De allí retorna con el apolíneo Ben, ese antagonista desproporcionado al que uno sólo imagina en sus peores pesadillas. Porque Ben es atractivo, sociable, vive en el barrio más cool de Seúl -el Gangnam inmortalizado por cierto rapero coreano hace 6 temporadas-, sabe cocinar platos europeos, conduce un Porsche 911 y, por si fuera poco, no tiene pinta de necesitar trabajar para mantener su estilo de vida. Lo que viene siendo un cabronazo con suerte. El malo idóneo.
La animadversión hacia el personaje -por parte del escritor-cicerone y, por tanto, por parte del público, rehén de su mirada- está asegurada. Ben se apropia sin apenas pretenderlo del alma y del cuerpo de Hae-mi, de esa solitaria en la que Lee creía haber encontrado un alma gemela (o, al menos, un ser humano tan perdido como él mismo).
Lo que viene a continuación -muy difícil de lograr, por mucho dominio que se tenga del tempo, la dinámica entre personajes y las corrientes de simpatía resultantes- es una verdadera virguería del señor Chang-dong. Porque como si de la Sospecha (1941) de Alfred Hitchcock se tratase, el director se va a encargar de convertir a Ben en el responsable de la desaparición de Hae-mi, tejiendo en torno a él una (siempre en apariencia) irrefutable telaraña de pruebas incriminatorias.
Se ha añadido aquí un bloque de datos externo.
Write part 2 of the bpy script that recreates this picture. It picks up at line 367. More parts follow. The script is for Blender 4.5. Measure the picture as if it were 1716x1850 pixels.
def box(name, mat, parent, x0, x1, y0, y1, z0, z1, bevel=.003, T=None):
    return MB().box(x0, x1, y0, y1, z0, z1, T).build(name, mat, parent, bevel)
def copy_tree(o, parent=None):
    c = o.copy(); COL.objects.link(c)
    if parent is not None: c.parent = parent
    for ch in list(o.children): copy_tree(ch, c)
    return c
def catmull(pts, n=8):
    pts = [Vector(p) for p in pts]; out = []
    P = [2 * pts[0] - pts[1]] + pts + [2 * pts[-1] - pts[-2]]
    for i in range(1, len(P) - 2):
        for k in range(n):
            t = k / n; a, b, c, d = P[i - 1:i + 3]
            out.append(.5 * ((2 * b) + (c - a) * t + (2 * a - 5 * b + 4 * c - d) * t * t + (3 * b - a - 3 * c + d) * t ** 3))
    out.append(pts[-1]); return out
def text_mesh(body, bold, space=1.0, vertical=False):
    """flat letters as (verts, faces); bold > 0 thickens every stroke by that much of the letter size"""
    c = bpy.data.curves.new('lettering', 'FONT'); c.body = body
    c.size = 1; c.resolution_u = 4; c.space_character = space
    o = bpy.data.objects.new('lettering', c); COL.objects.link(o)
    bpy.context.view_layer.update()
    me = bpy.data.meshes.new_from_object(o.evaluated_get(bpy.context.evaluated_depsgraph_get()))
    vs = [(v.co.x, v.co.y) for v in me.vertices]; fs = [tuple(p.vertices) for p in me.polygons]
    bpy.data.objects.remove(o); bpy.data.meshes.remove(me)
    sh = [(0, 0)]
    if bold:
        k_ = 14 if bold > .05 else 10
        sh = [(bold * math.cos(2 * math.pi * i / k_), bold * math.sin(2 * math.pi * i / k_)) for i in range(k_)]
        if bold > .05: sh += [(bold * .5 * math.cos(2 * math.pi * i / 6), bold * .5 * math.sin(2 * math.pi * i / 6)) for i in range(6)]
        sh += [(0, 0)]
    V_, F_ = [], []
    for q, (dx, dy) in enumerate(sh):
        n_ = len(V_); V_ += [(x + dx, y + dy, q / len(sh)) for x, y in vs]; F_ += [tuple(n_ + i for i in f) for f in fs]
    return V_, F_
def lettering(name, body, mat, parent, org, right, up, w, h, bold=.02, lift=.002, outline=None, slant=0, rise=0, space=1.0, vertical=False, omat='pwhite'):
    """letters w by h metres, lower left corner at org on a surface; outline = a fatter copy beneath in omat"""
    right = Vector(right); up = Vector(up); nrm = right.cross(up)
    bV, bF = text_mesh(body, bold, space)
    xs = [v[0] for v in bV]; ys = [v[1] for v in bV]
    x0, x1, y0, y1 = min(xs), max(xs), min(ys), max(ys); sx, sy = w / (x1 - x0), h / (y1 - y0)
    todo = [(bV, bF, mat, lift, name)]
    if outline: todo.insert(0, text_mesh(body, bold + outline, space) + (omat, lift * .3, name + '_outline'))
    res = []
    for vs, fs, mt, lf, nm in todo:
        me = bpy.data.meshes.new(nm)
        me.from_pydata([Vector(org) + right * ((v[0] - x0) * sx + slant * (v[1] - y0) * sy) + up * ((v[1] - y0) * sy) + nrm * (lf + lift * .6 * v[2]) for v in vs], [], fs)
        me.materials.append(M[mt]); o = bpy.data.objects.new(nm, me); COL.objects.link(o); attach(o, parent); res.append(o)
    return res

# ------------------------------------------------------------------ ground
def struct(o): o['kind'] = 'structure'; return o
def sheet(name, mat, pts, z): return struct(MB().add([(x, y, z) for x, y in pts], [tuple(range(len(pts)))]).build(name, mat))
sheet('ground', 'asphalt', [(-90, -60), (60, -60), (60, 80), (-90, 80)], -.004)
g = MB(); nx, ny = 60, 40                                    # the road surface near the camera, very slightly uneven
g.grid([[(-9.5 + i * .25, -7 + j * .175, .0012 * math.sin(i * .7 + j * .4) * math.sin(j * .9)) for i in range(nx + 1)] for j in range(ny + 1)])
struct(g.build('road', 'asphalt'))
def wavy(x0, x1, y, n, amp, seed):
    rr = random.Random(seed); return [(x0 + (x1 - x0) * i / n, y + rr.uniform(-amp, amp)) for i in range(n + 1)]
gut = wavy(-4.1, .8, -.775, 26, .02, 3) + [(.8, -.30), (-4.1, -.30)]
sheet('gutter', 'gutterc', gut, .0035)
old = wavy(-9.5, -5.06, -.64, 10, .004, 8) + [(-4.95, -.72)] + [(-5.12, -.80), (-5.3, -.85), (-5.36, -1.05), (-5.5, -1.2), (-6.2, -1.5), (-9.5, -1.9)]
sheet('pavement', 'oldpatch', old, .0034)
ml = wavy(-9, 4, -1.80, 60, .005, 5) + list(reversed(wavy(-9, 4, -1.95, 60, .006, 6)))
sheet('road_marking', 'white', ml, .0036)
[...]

Quizás, demasiado.
Porque… ¿no sería ideal -incluso lo esperable, lo deseable- que el chico pijo fuese en realidad un discípulo practicante de las malas artes del marqués de Sade? ¿Que él y sus peripuestos amigos hubiesen urdido un plan macabro para ser rescatados del aburrimiento por dependientas de supermercado, paletos que se creen artistas y, en general, toda esa parte de la humanidad grosera, pobre y prescindible para tanto sátiro desahogado y ocioso? ¿Qué estrategia de la araña es esta, qué cónclave de perversos en pos de su siguiente víctima propiciatoria?
Hae-mi, inalcanzable, se despide de ambos -narrador y verdugo- en una hermosa escena en la que somos conscientes de su carácter simbólico, sobada mistificación del deseo masculino. Danzando al atardecer ante un matarife inapetente y un admirador incondicional, Hae-mi nos reta y nos desarma, con dos argumentos inmortales: pureza e ingenuidad.
¿Hasta qué punto estamos dispuestos a condenar también a Ben sin necesitar de juicio alguno? Después de todo, parece tratarse de un psicópata de libro: colecciona ofrendas de sus ligues-mártires, es incapaz de empatizar con el dolor ajeno, presume de pirómano… ¿y ya?
No. Tanto Hae-mi como Ben (el Ángel Azul y el gran Gatsby) son dos creaciones neófitas de ese otro joven desamparado, a medio camino del campo y la capital. Dos ensoñaciones que le ayudan a hacer más llevaderos los días, tan parejos. Como si de los personajes de La rosa púrpura de El Cairo (Woody Allen, 1985) se tratasen, ambos han saltado al otro lado de la pantalla, exigiendo un lugar en este otro teatro, el de los vivos. Y sorprendiéndose como nosotros de cada giro, de cada revés, del amargo destino que les depara la lógica interna de cualquier intriga criminal.
Ese modo en que el creador -hasta el más inhábil, sí- insufla vida a partir de su propia vida, agregando al conjunto matices extraídos de lo poco que conoce a conciencia: sus fantasías adolescentes, los arranques violentos de un padre, el reflejo dorado de una torre de telecomunicaciones, la envidia, el desánimo, el pozo en el que ella nunca cayó. Pasiones humanas que todo lo contaminan y que a la postre no le permitirán -ni a él ni a nosotros- distinguir cuánto ha habido de odio y cuánto de justicia poética en sus precipitadas conclusiones detectivescas.
Una última paradoja: creo que ni en sus mejores sueños hubiese podido imaginar Haruki Murakami una adaptación tan brillante de sus repetitivos relatos pseudo-existencialistas. Poder contar con un esteta de la imagen capaz de mejorar y ampliar el bestiario del más popular de los escritores aspirantes al Nobel de Literatura.